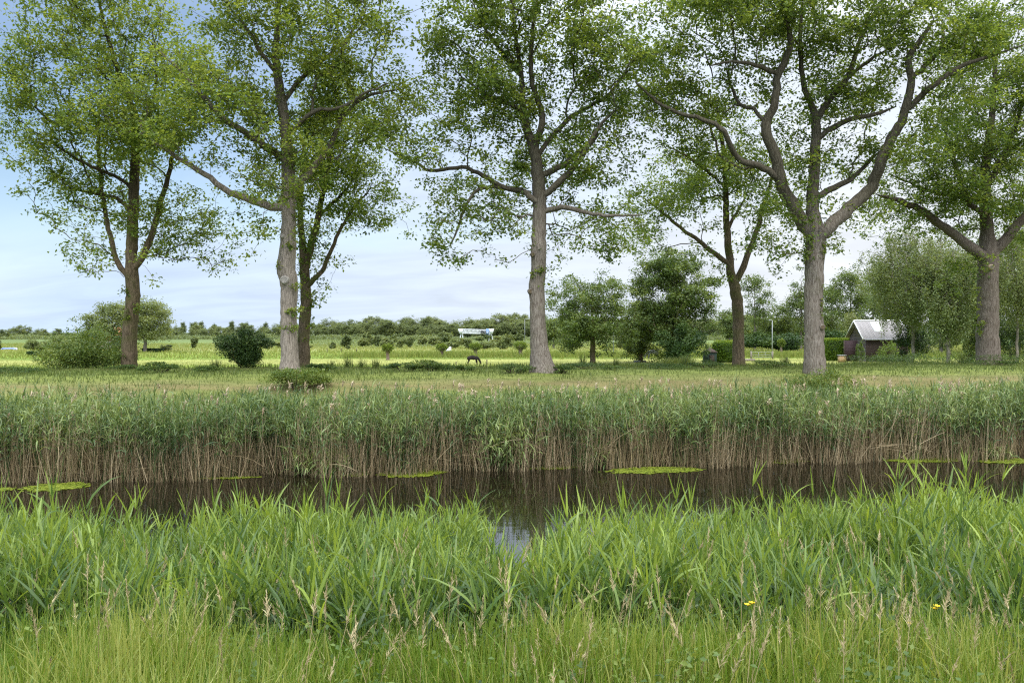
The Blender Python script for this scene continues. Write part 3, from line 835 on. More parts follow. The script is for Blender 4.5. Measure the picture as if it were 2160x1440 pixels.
h *= 1 - 0.6 * np.exp(-((x / y * F + 1080 - 1078) / 95) ** 2) * (y > 5.8) * (y < 7.6)
gl = Geo()
tl = np.clip(0.42 + 0.18 * dn + rng.normal(size=n) * 0.10, 0, 1)
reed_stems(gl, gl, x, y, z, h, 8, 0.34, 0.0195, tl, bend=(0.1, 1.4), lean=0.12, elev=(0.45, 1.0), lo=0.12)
tag(gl.build('near_reed_bed', M_REED), 'bright green leafy reeds lining the near shore', 'reeds', kind='stuff')

# near grass
g = Geo()
n = 170000
y = 2.6 + 6.0 * rng.uniform(size=n) ** 0.9
x = rng.uniform(-1, 1, n) * (0.66 * y + 2.2)
z = ground_z(x, y) - 0.02
c1 = vnoise(x[:20000], y[:20000], 0.8, 31.0)
# cheap clumping: nearest value on a coarse lattice
def lat(x, y, s, seed):
    gx = np.arange(-12, 12.01, 0.25); gy = np.arange(0, 14.01, 0.25)
    G = np.array([[mnoise.noise(Vector((a * s, b_ * s, seed))) for a in gx] for b_ in gy])
    return G[np.clip(((y - 0) / 0.25).astype(int), 0, len(gy) - 1), np.clip(((x + 12) / 0.25).astype(int), 0, len(gx) - 1)]
c1 = lat(x, y, 0.8, 31.0); c2 = lat(x, y, 2.2, 8.0)
h = rng.uniform(0.14, 0.46, n) * (1 + 0.6 * c1 + 0.4 * c2)
h *= np.where(y > 4.9, 0.6, 1.0)
az = rng.uniform(0, 6.28, n); le = np.abs(rng.normal(0, 0.28, n))
d = np.stack([np.cos(az) * le, np.sin(az) * le, np.ones(n)], 1)
ti = np.clip(rng.normal(0.40, 0.18, n) + 0.3 * c1 + 0.2 * c2 + np.clip((5.2 - y) * 0.12, -0.1, 0.2) + (rng.uniform(size=n) < 0.08) * 0.4, 0, 1)
ribbons(g, np.stack([x, y, z], 1), d, h, rng.uniform(0.005, 0.013, n), rng.uniform(0.2, 1.9, n), 3, ti, np.array([1, .9, .6, 0.0]))
tag(g.build('grass', M_GRASS), 'tall green meadow grass on the near bank', 'grass', kind='stuff')

# broad-leaved weeds and clover between the blades
g = Geo(); n = 420
y = 3.2 + 3.4 * rng.uniform(size=n); x = rng.uniform(-1, 1, n) * (0.66 * y + 0.4)
T = np.stack([x, y, ground_z(x, y) + rng.uniform(0.06, 0.34, n)], 1)
leaf_clusters(g, T, 14, 0.034, (0.06, 0.06, 0.05), 0.45, 0.15, 0.7, 0.65, 0.2)
tag(g.build('ground_weeds', M_BUSH), 'small broad-leaved weeds and clover among the near grass', 'weeds', kind='stuff')

# seed heads in the near grass
g = Geo()
n = 1600
y = 3.3 + 5.2 * rng.uniform(size=n) ** 0.8
x = rng.uniform(-1, 1, n) * (0.66 * y + 0.3)
k = rng.uniform(size=n) < np.clip(0.5 + 0.25 * x / y / 0.63 + 0.5 * lat(x, y, 0.9, 77.0) + 0.2 * (y < 4.6), 0.1, 1)
x, y = x[k], y[k]; n = len(x)
z = ground_z(x, y)
B = np.stack([x, y, z], 1)
ln = rng.normal(size=(n, 2)) * 0.22
d = norm(np.stack([ln[:, 0], ln[:, 1], np.ones(n)], 1)); hh = rng.uniform(0.30, 0.70, n) * np.where(y > 5.2, 1.3, 1.0)
ribbons(g, B, d, hh, 0.0035, 0.35, 4, np.clip(rng.normal(0.3, 0.15, n), 0, 1), np.array([1, 1, .9, .8, .7]))
dirs = d.copy(); dirs[:, 2] -= 0.35 * 0.85; dirs = norm(dirs)
# end of the bent stalk
p = B.copy(); dd = d.copy()
for q in range(4):
    p = p + dd * (hh / 4)[:, None]; dd = dd.copy(); dd[:, 2] -= 0.35 / 4; dd = norm(dd)
Tip = p; Sz = rng.uniform(0.35, 1.05, n)
for q in range(34):
    f = (q / 34) ** 0.9
    pp = Tip - dd * (0.16 * f * Sz)[:, None]
    az = rng.uniform(0, 6.28, n)
    o = norm(dd * 1.0 + np.stack([np.cos(az), np.sin(az), np.zeros(n)], 1) * (0.15 + 0.5 * f))
    ribbons(g, pp, o, 0.036 * Sz * (0.4 + 0.9 * f) * rng.uniform(0.5, 1.4, n), 0.0042, 0.8, 2, np.clip(rng.normal(0.55, 0.2, n), 0, 1), np.array([0.4, 1.0, 0.1]))
tag(g.build('grass_seed_heads', M_SEED), 'tan seed heads standing over the near grass', 'grass', kind='stuff')

# grass on the far bank crest and slope
g = Geo()
n = 75000
x = rng.uniform(-24, 27, n); tt = rng.uniform(4.0, 19.5, n); y = S0 + SK * x + tt
z = ground_z(x, y) - 0.02
mown = np.exp(-((tt + 0.9 * vnoise(x, y, 0.3, 6.0) - 8.1) / 0.8) ** 2)
h = rng.uniform(0.06, 0.20, n) * (1 - 0.5 * mown) * np.where(tt > 15.8, 1.6, 1) * np.where(tt < 6.5, 1.6, 1)
az = rng.uniform(0, 6.28, n); le = np.abs(rng.normal(0, 0.35, n))
ti = np.clip(rng.normal(0.45, 0.17, n) + 0.28 * mown - 0.1 * (tt > 15.5), 0, 1)
ribbons(g, np.stack([x, y, z], 1), np.stack([np.cos(az) * le, np.sin(az) * le, np.ones(n)], 1), h, rng.uniform(0.012, 0.028, n), rng.uniform(0.2, 1.2, n), 2, ti, np.array([1, .7, 0]))
tag(g.build('far_bank_grass', M_BERM), 'rough mown grass on the crest of the far bank', 'grass', kind='stuff')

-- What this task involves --
Reproduce the full material exactly, excluding the pictures.

-- Solution for this exercise --
The Blender Python script for this scene continues. Write part 3, from line 835 on. More parts follow. The script is for Blender 4.5. Measure the picture as if it were 2160x1440 pixels.
h *= 1 - 0.6 * np.exp(-((x / y * F + 1080 - 1078) / 95) ** 2) * (y > 5.8) * (y < 7.6)
gl = Geo()
tl = np.clip(0.42 + 0.18 * dn + rng.normal(size=n) * 0.10, 0, 1)
reed_stems(gl, gl, x, y, z, h, 8, 0.34, 0.0195, tl, bend=(0.1, 1.4), lean=0.12, elev=(0.45, 1.0), lo=0.12)
tag(gl.build('near_reed_bed', M_REED), 'bright green leafy reeds lining the near shore', 'reeds', kind='stuff')

# near grass
g = Geo()
n = 170000
y = 2.6 + 6.0 * rng.uniform(size=n) ** 0.9
x = rng.uniform(-1, 1, n) * (0.66 * y + 2.2)
z = ground_z(x, y) - 0.02
c1 = vnoise(x[:20000], y[:20000], 0.8, 31.0)
# cheap clumping: nearest value on a coarse lattice
def lat(x, y, s, seed):
    gx = np.arange(-12, 12.01, 0.25); gy = np.arange(0, 14.01, 0.25)
    G = np.array([[mnoise.noise(Vector((a * s, b_ * s, seed))) for a in gx] for b_ in gy])
    return G[np.clip(((y - 0) / 0.25).astype(int), 0, len(gy) - 1), np.clip(((x + 12) / 0.25).astype(int), 0, len(gx) - 1)]
c1 = lat(x, y, 0.8, 31.0); c2 = lat(x, y, 2.2, 8.0)
h = rng.uniform(0.14, 0.46, n) * (1 + 0.6 * c1 + 0.4 * c2)
h *= np.where(y > 4.9, 0.6, 1.0)
az = rng.uniform(0, 6.28, n); le = np.abs(rng.normal(0, 0.28, n))
d = np.stack([np.cos(az) * le, np.sin(az) * le, np.ones(n)], 1)
ti = np.clip(rng.normal(0.40, 0.18, n) + 0.3 * c1 + 0.2 * c2 + np.clip((5.2 - y) * 0.12, -0.1, 0.2) + (rng.uniform(size=n) < 0.08) * 0.4, 0, 1)
ribbons(g, np.stack([x, y, z], 1), d, h, rng.uniform(0.005, 0.013, n), rng.uniform(0.2, 1.9, n), 3, ti, np.array([1, .9, .6, 0.0]))
tag(g.build('grass', M_GRASS), 'tall green meadow grass on the near bank', 'grass', kind='stuff')

# broad-leaved weeds and clover between the blades
g = Geo(); n = 420
y = 3.2 + 3.4 * rng.uniform(size=n); x = rng.uniform(-1, 1, n) * (0.66 * y + 0.4)
T = np.stack([x, y, ground_z(x, y) + rng.uniform(0.06, 0.34, n)], 1)
leaf_clusters(g, T, 14, 0.034, (0.06, 0.06, 0.05), 0.45, 0.15, 0.7, 0.65, 0.2)
tag(g.build('ground_weeds', M_BUSH), 'small broad-leaved weeds and clover among the near grass', 'weeds', kind='stuff')

# seed heads in the near grass
g = Geo()
n = 1600
y = 3.3 + 5.2 * rng.uniform(size=n) ** 0.8
x = rng.uniform(-1, 1, n) * (0.66 * y + 0.3)
k = rng.uniform(size=n) < np.clip(0.5 + 0.25 * x / y / 0.63 + 0.5 * lat(x, y, 0.9, 77.0) + 0.2 * (y < 4.6), 0.1, 1)
x, y = x[k], y[k]; n = len(x)
z = ground_z(x, y)
B = np.stack([x, y, z], 1)
ln = rng.normal(size=(n, 2)) * 0.22
d = norm(np.stack([ln[:, 0], ln[:, 1], np.ones(n)], 1)); hh = rng.uniform(0.30, 0.70, n) * np.where(y > 5.2, 1.3, 1.0)
ribbons(g, B, d, hh, 0.0035, 0.35, 4, np.clip(rng.normal(0.3, 0.15, n), 0, 1), np.array([1, 1, .9, .8, .7]))
dirs = d.copy(); dirs[:, 2] -= 0.35 * 0.85; dirs = norm(dirs)
# end of the bent stalk
p = B.copy(); dd = d.copy()
for q in range(4):
    p = p + dd * (hh / 4)[:, None]; dd = dd.copy(); dd[:, 2] -= 0.35 / 4; dd = norm(dd)
Tip = p; Sz = rng.uniform(0.35, 1.05, n)
for q in range(34):
    f = (q / 34) ** 0.9
    pp = Tip - dd * (0.16 * f * Sz)[:, None]
    az = rng.uniform(0, 6.28, n)
    o = norm(dd * 1.0 + np.stack([np.cos(az), np.sin(az), np.zeros(n)], 1) * (0.15 + 0.5 * f))
    ribbons(g, pp, o, 0.036 * Sz * (0.4 + 0.9 * f) * rng.uniform(0.5, 1.4, n), 0.0042, 0.8, 2, np.clip(rng.normal(0.55, 0.2, n), 0, 1), np.array([0.4, 1.0, 0.1]))
tag(g.build('grass_seed_heads', M_SEED), 'tan seed heads standing over the near grass', 'grass', kind='stuff')

# grass on the far bank crest and slope
g = Geo()
n = 75000
x = rng.uniform(-24, 27, n); tt = rng.uniform(4.0, 19.5, n); y = S0 + SK * x + tt
z = ground_z(x, y) - 0.02
mown = np.exp(-((tt + 0.9 * vnoise(x, y, 0.3, 6.0) - 8.1) / 0.8) ** 2)
h = rng.uniform(0.06, 0.20, n) * (1 - 0.5 * mown) * np.where(tt > 15.8, 1.6, 1) * np.where(tt < 6.5, 1.6, 1)
az = rng.uniform(0, 6.28, n); le = np.abs(rng.normal(0, 0.35, n))
ti = np.clip(rng.normal(0.45, 0.17, n) + 0.28 * mown - 0.1 * (tt > 15.5), 0, 1)
ribbons(g, np.stack([x, y, z], 1), np.stack([np.cos(az) * le, np.sin(az) * le, np.ones(n)], 1), h, rng.uniform(0.012, 0.028, n), rng.uniform(0.2, 1.2, n), 2, ti, np.array([1, .7, 0]))
tag(g.build('far_bank_grass', M_BERM), 'rough mown grass on the crest of the far bank', 'grass', kind='stuff')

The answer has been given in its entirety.